- From: David Hull <dmh@tibco.com>
- Date: Thu, 05 May 2005 17:04:37 -0400
- To: public-ws-addressing-comments@w3.org
- Message-id: <427A8A65.9020801@tibco.com>
Section 3.1 of the core states that "These properties [i.e., MAPs] are immutable and not intended to be modified along a message path." The SOAP binding amplifies this by saying first (in section 3.2) "When sending a message each property is represented using the appropriate element information item as a SOAP header block." (i.e., properties must be represented as header blocks), and (in section 6.1) "To avoid breaking signatures, intermediaries MUST NOT change the XML representation of WS-Addressing headers.
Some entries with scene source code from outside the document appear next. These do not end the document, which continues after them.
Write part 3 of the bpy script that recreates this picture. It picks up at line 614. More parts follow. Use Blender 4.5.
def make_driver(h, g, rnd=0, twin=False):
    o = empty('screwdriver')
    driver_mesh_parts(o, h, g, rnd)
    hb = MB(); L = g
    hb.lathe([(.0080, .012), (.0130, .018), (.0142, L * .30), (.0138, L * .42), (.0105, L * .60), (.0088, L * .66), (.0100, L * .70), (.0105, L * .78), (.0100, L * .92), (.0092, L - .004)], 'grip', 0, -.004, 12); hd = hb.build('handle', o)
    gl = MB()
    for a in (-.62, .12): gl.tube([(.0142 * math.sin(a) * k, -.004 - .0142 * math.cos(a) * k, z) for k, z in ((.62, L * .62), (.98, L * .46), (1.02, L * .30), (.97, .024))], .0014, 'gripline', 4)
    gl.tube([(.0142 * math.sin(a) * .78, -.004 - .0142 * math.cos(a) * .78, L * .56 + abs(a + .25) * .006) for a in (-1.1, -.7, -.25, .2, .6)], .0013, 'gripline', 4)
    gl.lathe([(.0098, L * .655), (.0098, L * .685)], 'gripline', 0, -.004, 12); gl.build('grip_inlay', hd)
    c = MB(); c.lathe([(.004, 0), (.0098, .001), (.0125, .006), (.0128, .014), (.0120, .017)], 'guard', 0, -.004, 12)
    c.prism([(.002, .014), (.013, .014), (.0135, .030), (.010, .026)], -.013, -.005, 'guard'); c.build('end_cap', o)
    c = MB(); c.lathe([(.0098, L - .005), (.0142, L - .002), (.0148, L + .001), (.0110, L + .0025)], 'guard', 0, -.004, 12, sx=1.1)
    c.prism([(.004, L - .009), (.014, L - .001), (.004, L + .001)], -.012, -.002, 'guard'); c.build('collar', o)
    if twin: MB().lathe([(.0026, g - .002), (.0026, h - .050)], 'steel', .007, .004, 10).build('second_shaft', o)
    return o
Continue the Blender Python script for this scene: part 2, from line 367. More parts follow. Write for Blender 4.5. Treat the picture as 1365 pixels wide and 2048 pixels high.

Specifically, intermediaries MUST NOT remove XML content that explicitly indicates otherwise-implied content, and intermediaries MUST NOT insert XML content to make implied values explicit." (i.e., the header blocks must not be changed in transit). However, the SOAP binding also says (in section 3.2), "Note that the message addressing properties gathered by an intermediary when receiving a SOAP message do not necessarily get replayed as MAPs when resending the message along the message path." and also (in section 2.2) that "A binding that supports this feature MUST provide a means to transmit the properties listed above with a message and to reconstitute their values on receipt of a message." This last statement appears to imply that there are means other than simply putting the properties in the envelope as headers. Several questions arise: * In what scenarios would " message addressing properties gathered by an intermediary ... not necessarily get replayed ..."? * Is a binding required to put MAPs on the wire as headers, or may it use transport-specific representations (e.g., any routing headers used by an underlying transport) without echoing them as SOAP headers? * Is an intermediary forbidden from changing headers in all circumstances, or only when those headers are signed? The spec seems unclear, in that there are statements that at least appear to conflict. Unfortunately, I can't propose a clarification without better knowing the intent.